Monday, 30 October 2017
Living With Trauma 7
Trauma destroys relationships. You never know who your friends are. Family members have turned on you or have made themselves permanently absent. There is so much betrayal implicit in trauma that to live in a traumatized state is to live in a state of suspended psychic isolation. You don't know who your friends are, and in many cases they are so confused by your inability to trust that they become unavailable or simply carefully ration their presence in your life.
Living with trauma is living with a sense of permanent dread. The ability to trust anybody has been snatched from you and the likelihood of ever learning to trust others again is going to be very limited.
In the case of collective trauma an entire culture of distrust evolves. Outsiders are shunned or held at arms length. Relationships within the culture become a complicated mess, fraught with broken relationships and hostility. Individuals become paralyzed, often prey to addictions and abusive treatment and behaviour.
I imagine that among hierarchical and totalitarian societies such as medieval Spain and the Aztec Mexica, one was always too worried and preoccupied with not getting burnt, hanged, tortured or getting their heart cut out of their chests to think much of anything else other than day to day survival. But these were also incredibly rich cultures with strong and complex kinship systems. The arts and crafts flourished in these cultures and the family unit, in most cases extended family, was very tight and impermeable.
Or were they? Who only knows how they coped, these two distinct cultures of trauma? My guess is that family and kinship connections were the single refuge for those peoples living in a state of totalitarian dread. But even within those tight and complex units there was the dread of being ratted out to the Inquisitors in the case of the Spanish for being heretics or witches, or to the priests for dishonouring the gods and then they would be turned into food to expiate the sins of the community.
Modern Latin America is founded on betrayal. So is Canada. Unceded First Nations Land, anyone?
I have to go through and live with my own struggles about trust. So do the rest of us. This is something that is universal, this experience of betrayal and this struggle to regain a safe sense of trust, a kind of relational golden age, that never really existed.
I really believe that trust is a choice. This isn't going to make us immune to anxiety and worry, but we still have to move forward if we are going to move from fear to love. In my own experience, I had to get on an airplane and fly off to Costa Rica where I spent three weeks in the not very safe capital city of San Jose, just to learn to trust again that the plane wasn't going to crash and that nothing awful would happen to me after I landed. I have also consented in the past few years to enter again into close friendships with others, knowing that there will be disappointments and betrayals, but this time with the determination not to be conquered by distrust. There were and are no guarantees, and there never are going to be any guarantees in life.

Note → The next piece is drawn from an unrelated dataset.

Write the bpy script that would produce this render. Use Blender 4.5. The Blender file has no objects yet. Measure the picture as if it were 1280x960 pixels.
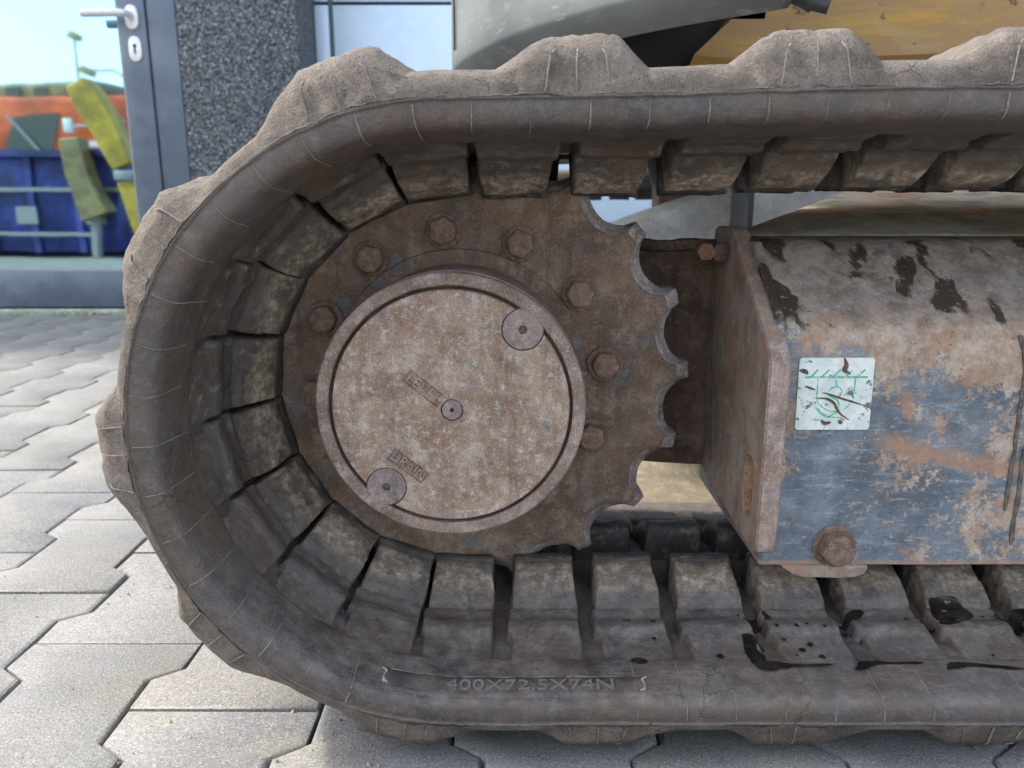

No guarantees. I think that bona fide trauma survivors are going to know this far better than anyone else. I think that the real test is going to be in developing a quality and strength of trust that is going to withstand all the contrary experiences and even if it is shattered, will rise again and rebuild itself, because without trust, there is no love, and without love we are all going to remain suspended in a chronic state of hell.